大人だからこそ伝えられる“待つ”という愛

 ふたりは最終的にどうなるかというと、無事、恋人となる。ただ付き合うまでに、瀬戸が成人してから4年もの月日がたっていた。間違いなく惹かれ合っているふたりにもかかわらず、恋人とへとステップアップするのに、なぜこんなにも時間がかかったのか。それは星名が、瀬戸に与える影響の大きさを恐れたからだ。

 ただ星名は同時に、瀬戸が「高校を卒業したら、星名が知らない人と遊びまくる」と宣言したのを気にしており、「クラブには行かないで」と軽い束縛ともとれる言葉をかけている。まだどこか “大人になりたい” と焦る瀬戸と恋人になるという確約を今すぐにはできない、でも大切にさせてほしい。星名はそんな自分の態度を「ずるい」と表現した。

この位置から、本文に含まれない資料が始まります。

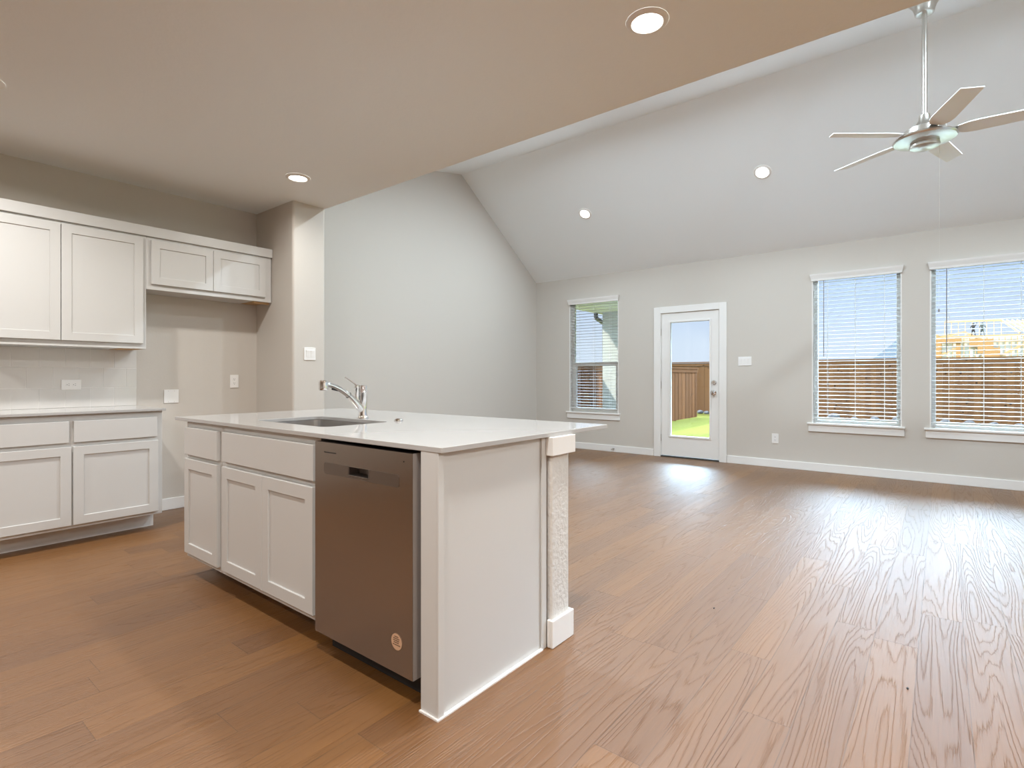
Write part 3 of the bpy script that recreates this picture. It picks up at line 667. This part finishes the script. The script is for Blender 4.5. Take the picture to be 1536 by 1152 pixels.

 ただ筆者はこの言動に、強い誠実さを感じている。なぜなら、星名は自身が持つ大人の特権を理解したうえで、瀬戸が自分の取った選択を後悔しないタイミングまで待たせてほしいと言っていると思うからだ。

 この“待つ”愛は、教師の名取洋平と生徒の白石要の恋愛を描いた『好きになったらダメですか?』でも見られた。ふたりの間で芽生えた恋心は、やがて抑えがきかないものとなっていく。そして白石の口から出たのが「好きになってごめん」という言葉。「好き」という感情を自ら否定する、あまりにもつらく胸が締めつけられるシーンだ。そんな彼に名取がかけた言葉が「白石が卒業するまで待っててもいいか?」だった。

 『好きになったらダメですか?』で設けられた恋のハードルは、どちらかというと教師と生徒という関係性に比重が置かれていたように思う。ただ先生と生徒の恋が禁断とされている理由も結局は、成人と未成年という越えてはならないラインにたどりつく。

 人間である以上、未成年と成人というラインを越えて好きになる人ができる可能性もあるだろう。その感情自体は、否定されるものではないと思う。ただしその未成年の相手が大人になるのを待たずに性的な関係を持ってしまうことが本当に“愛”と言えるかどうか、大人だからこそ伝えられる“待つ”という愛があることを、物語を楽しみながらも常に問い続けたい。